> [Aim of the exercise]: Copy exactly the lines of the material below that run from the one containing "Write part 3" through the one containing "MB().tube([(x, y, z". Copy no other lines.

— Start Records —

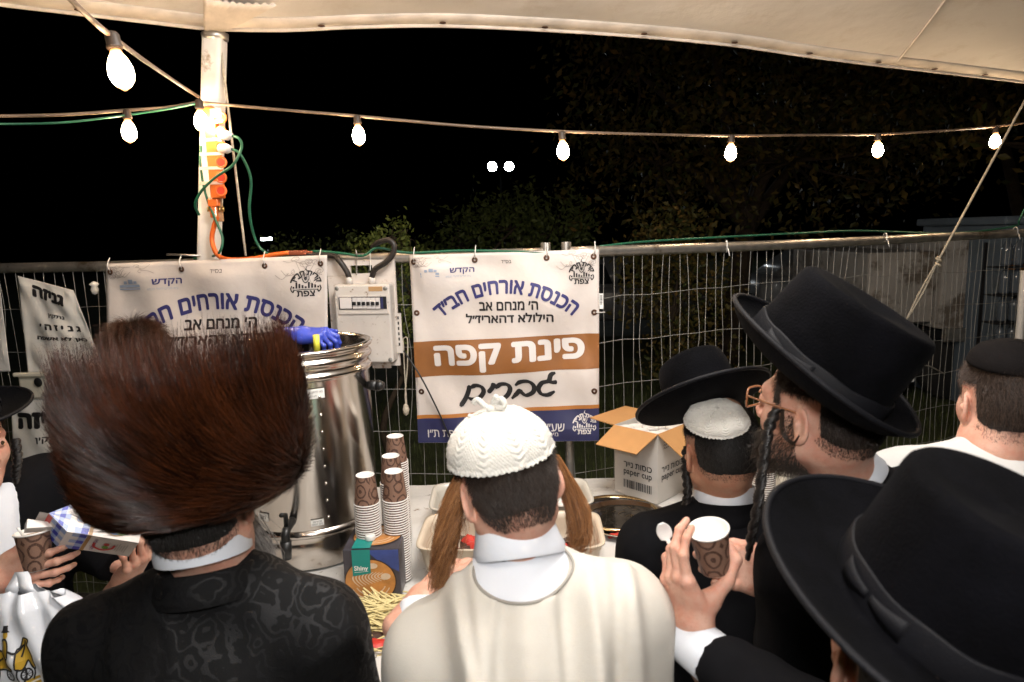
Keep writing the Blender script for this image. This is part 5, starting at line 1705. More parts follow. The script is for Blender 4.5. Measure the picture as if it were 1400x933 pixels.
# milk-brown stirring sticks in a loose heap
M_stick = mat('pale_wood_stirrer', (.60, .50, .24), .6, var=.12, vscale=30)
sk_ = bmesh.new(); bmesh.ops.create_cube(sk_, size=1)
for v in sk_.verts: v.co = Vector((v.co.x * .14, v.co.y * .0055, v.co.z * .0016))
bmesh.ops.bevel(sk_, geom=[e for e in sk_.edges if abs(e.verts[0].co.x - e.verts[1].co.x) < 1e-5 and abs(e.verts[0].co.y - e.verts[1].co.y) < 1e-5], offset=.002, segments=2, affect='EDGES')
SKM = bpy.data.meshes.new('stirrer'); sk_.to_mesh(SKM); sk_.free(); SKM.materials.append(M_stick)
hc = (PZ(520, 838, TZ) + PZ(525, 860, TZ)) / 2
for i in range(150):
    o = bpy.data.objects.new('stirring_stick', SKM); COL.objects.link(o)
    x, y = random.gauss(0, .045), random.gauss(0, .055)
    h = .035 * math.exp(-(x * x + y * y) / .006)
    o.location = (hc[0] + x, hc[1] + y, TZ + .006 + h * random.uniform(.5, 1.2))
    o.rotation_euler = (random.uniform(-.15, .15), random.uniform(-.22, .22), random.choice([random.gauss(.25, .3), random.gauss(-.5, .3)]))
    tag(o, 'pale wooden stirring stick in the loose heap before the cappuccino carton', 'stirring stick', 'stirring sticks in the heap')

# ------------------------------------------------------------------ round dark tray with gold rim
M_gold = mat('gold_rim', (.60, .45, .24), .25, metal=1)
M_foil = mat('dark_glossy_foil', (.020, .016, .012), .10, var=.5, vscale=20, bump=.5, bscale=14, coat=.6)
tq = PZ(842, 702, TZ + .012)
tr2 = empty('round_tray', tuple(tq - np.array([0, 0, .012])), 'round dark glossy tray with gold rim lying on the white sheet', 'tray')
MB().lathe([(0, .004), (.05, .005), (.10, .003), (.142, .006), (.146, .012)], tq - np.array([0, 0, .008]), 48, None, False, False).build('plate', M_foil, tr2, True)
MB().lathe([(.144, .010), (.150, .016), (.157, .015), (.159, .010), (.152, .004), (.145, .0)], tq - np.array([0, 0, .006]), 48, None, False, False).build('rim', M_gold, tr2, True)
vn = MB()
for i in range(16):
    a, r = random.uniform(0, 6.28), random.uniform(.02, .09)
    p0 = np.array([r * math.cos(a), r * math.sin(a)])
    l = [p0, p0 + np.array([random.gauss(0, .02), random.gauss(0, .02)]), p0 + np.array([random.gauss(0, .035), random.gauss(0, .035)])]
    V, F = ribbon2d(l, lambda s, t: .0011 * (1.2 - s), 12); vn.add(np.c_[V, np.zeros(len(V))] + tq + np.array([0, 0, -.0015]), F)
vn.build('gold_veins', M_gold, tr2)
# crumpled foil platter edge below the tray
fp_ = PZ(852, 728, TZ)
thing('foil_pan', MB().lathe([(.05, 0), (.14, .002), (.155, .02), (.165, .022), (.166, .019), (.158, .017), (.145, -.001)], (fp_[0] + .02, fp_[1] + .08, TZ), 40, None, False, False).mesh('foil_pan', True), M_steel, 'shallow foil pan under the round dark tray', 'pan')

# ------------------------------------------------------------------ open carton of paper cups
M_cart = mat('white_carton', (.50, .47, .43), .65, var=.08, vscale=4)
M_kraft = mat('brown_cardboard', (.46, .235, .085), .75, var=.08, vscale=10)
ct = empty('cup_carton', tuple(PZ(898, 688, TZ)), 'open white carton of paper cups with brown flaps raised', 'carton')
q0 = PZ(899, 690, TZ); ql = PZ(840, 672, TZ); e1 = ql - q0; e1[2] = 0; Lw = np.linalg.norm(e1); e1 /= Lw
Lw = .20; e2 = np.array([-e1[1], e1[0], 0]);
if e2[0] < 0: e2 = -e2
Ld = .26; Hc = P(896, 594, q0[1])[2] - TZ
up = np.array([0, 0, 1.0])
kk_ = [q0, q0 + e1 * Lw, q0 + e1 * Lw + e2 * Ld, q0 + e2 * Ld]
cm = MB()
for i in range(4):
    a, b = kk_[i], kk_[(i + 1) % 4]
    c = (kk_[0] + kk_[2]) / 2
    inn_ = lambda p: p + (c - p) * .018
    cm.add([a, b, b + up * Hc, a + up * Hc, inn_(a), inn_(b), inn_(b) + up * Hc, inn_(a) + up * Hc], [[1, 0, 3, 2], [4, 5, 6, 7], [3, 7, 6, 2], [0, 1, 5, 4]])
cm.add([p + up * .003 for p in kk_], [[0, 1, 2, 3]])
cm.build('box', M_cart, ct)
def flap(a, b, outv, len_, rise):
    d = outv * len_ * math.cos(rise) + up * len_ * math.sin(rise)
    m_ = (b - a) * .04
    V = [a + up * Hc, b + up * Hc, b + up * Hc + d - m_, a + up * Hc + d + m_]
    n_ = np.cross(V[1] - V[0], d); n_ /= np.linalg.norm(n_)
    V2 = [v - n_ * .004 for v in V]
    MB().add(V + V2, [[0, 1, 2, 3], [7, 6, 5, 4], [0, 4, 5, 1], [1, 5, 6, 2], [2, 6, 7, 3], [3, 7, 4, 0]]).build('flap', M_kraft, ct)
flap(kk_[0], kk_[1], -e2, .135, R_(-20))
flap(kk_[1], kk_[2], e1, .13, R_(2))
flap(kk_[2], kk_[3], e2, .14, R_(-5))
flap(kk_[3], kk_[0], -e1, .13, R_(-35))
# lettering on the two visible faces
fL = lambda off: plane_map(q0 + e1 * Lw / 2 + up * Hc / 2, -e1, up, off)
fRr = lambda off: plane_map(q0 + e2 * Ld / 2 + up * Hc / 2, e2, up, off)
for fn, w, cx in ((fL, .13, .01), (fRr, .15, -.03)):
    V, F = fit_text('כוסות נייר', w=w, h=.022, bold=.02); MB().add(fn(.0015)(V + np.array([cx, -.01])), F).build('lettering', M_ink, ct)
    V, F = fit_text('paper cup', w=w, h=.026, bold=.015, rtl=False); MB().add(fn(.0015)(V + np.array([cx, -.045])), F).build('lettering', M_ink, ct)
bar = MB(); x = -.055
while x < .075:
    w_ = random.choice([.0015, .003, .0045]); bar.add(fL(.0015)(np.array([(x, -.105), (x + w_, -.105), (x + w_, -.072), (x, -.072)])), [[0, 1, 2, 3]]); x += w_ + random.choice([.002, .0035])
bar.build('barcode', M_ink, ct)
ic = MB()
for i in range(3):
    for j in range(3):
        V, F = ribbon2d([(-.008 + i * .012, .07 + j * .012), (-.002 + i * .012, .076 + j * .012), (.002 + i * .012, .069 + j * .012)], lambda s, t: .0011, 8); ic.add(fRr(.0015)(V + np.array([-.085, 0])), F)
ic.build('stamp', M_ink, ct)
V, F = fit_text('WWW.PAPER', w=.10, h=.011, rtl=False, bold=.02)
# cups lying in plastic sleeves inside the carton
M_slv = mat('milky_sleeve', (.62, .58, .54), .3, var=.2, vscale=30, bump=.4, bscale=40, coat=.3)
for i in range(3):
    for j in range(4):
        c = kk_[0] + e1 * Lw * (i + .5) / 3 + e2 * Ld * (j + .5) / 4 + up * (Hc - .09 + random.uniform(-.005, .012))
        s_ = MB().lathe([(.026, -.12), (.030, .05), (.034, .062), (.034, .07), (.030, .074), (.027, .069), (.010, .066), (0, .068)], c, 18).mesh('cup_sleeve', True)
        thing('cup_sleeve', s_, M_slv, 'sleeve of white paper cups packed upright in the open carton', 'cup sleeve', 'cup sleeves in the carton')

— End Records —
— Start Records —

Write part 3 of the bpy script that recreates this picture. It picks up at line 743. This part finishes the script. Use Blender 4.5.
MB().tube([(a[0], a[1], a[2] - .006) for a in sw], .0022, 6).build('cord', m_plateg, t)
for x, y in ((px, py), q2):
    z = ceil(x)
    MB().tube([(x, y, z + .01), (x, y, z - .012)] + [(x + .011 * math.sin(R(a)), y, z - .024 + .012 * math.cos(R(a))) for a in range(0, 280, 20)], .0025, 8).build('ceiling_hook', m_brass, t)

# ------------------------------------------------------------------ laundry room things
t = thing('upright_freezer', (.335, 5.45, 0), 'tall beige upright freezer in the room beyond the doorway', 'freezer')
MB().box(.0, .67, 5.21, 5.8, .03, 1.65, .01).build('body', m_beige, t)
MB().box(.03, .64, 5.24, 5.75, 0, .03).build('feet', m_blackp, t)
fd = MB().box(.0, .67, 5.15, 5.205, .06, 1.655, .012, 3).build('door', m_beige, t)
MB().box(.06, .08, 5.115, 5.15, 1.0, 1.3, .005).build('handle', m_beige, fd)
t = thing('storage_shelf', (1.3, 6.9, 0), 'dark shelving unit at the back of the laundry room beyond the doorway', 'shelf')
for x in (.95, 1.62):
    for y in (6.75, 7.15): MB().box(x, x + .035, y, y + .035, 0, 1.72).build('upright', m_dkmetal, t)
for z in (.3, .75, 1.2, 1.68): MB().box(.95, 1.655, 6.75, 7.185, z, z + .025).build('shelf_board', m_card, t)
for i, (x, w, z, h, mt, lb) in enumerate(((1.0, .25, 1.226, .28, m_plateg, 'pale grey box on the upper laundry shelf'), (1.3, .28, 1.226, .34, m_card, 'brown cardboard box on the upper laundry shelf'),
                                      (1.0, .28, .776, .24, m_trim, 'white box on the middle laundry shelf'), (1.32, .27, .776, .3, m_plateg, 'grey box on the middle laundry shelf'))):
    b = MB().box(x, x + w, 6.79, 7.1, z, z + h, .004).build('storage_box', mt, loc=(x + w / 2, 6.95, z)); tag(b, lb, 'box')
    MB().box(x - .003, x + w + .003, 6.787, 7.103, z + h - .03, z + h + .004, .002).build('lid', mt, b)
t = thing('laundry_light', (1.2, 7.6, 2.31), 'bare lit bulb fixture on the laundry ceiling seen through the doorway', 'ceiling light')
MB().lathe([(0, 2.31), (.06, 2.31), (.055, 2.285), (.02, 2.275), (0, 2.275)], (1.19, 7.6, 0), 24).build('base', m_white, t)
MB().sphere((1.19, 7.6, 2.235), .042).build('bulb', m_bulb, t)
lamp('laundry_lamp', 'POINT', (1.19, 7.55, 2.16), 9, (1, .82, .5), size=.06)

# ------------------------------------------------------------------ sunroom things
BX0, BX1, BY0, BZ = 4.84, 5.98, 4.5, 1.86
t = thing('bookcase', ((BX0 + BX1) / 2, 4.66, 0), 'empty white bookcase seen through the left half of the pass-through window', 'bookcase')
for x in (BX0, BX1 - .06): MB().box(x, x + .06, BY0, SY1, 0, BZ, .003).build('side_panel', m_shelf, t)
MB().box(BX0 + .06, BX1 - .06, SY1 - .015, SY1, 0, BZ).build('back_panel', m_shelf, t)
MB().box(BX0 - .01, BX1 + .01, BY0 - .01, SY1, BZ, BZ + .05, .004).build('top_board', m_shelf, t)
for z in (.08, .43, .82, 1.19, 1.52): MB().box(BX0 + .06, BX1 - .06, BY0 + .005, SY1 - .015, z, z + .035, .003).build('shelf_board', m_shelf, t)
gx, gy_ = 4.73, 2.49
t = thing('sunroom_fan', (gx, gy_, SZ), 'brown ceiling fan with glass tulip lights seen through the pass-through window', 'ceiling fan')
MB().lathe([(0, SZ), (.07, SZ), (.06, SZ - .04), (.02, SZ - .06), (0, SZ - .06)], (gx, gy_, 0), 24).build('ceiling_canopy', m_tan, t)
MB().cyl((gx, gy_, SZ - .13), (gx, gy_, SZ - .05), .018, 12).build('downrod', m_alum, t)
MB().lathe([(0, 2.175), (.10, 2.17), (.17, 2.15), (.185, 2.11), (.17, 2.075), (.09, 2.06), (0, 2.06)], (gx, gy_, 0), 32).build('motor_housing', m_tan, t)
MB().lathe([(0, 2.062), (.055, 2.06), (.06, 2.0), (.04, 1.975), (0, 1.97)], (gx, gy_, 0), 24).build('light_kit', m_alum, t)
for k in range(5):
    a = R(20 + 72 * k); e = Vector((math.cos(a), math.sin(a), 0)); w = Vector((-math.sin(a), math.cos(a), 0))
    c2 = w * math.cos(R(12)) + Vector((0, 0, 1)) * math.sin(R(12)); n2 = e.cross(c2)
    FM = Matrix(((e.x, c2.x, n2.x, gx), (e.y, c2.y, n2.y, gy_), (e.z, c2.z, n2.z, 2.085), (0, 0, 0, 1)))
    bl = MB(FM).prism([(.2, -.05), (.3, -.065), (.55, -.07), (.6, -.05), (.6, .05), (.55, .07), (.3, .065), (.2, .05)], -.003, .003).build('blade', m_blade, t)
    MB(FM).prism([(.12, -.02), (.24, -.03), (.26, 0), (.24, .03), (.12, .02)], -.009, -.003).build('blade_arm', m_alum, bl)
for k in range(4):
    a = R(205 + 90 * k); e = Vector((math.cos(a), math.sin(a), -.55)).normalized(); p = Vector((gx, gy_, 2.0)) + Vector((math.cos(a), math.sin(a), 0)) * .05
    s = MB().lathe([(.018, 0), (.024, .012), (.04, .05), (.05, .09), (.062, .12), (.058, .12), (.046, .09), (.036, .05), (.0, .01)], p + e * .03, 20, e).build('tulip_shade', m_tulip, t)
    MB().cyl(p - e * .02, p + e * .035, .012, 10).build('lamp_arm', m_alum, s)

— End Records —

> [Response to this exercise]:
Write part 3 of the bpy script that recreates this picture. It picks up at line 743. This part finishes the script. Use Blender 4.5.
MB().tube([(a[0], a[1], a[2] - .006) for a in sw], .0022, 6).build('cord', m_plateg, t)
for x, y in ((px, py), q2):
    z = ceil(x)
    MB().tube([(x, y, z + .01), (x, y, z - .012)] + [(x + .011 * math.sin(R(a)), y, z - .024 + .012 * math.cos(R(a))) for a in range(0, 280, 20)], .0025, 8).build('ceiling_hook', m_brass, t)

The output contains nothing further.